Enable error reporting in PHP and turn it up all the way -- then see
if you get any errors when you run your script.
Re: PHP upgrade broke my code!
am 31.01.2008 16:55:14 von Norman Peelman
ZeldorBlat wrote:
> On Jan 30, 7:21 pm, steveg1...@yahoo.com wrote:
>> On Jan 30, 1:29 pm, "Paul Lautman"
>> wrote:
>>
>>
>>
>>> steveg1...@yahoo.com wrote:
>>>> Hi, I hope one of you gurus out there can help me. I have a web
>>>> application that had been running fine before I upgraded my server,
>>>> now it fails on the following snippet of code:
>>>> function NextOrder($OrderID) {
>>>> ConnectDatabase();
>>>> $MyQuery = "SELECT OrderID FROM `Orders` WHERE (OrderID > $OrderID)";
>>>> $request = mysql_query($MyQuery);
>>>> list($Answer) = mysql_fetch_row($request);
>>>> echo "DEBUG next is ""$Answer""";
>>>> return $Answer;
>>>> }
>>>> When this code is interpreted it outputs this:
>>>> DEBUG next is ""
If that's copy & pasted from your script then check your quote usage on
that line. All I see is double quotes cancelling each other out. Try:
echo "DEBUG next is '$Answer'";
>>>> Not surprisingly, I have a companion routine that looks essentially
>>>> the same except for the < operator replacing > and sort order
>>>> descending - it fails in the same way. if however, for the purpose of
>>>> testing I replace the < with a = then the code works as expected;
>>>> Did I find a bug in PHP/MySQL somewhere or am I doing something wrong
>>>> that I was getting away with before and now getting my hand slapped by
>>>> smarter software? ;-)
>>>> The environment that this worked under is
>>>> PHP 5.2.0
>>>> SuSE 10.2 x586 32 bit
>>>> MySQL 5.0.26-12
>>>> PHP5-MySQL 5.2.0-10
>>>> Environment it failed under
>>>> PHP 5.2.4
>>>> SuSE 10.3 x86 64 bit
>>>> MySQL 5.0.45-22 x86 64 bit
>>>> PHP5-MySQL 5.2.4-10 x86 64 bit
>>>> Thanks in advance for any light you can shed on this!

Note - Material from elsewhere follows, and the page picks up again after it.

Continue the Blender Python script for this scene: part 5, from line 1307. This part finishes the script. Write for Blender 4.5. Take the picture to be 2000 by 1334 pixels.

>>> Where/how does the value $OrderID get set?
>> It's passed to the routine as a parameter. if I echo $MyQuery to the
>> output and paste the resultant query to MySQL then it works as
>> expected.
>
> Enable error reporting in PHP and turn it up all the way -- then see
> if you get any errors when you run your script.
--
Norman
Registered Linux user #461062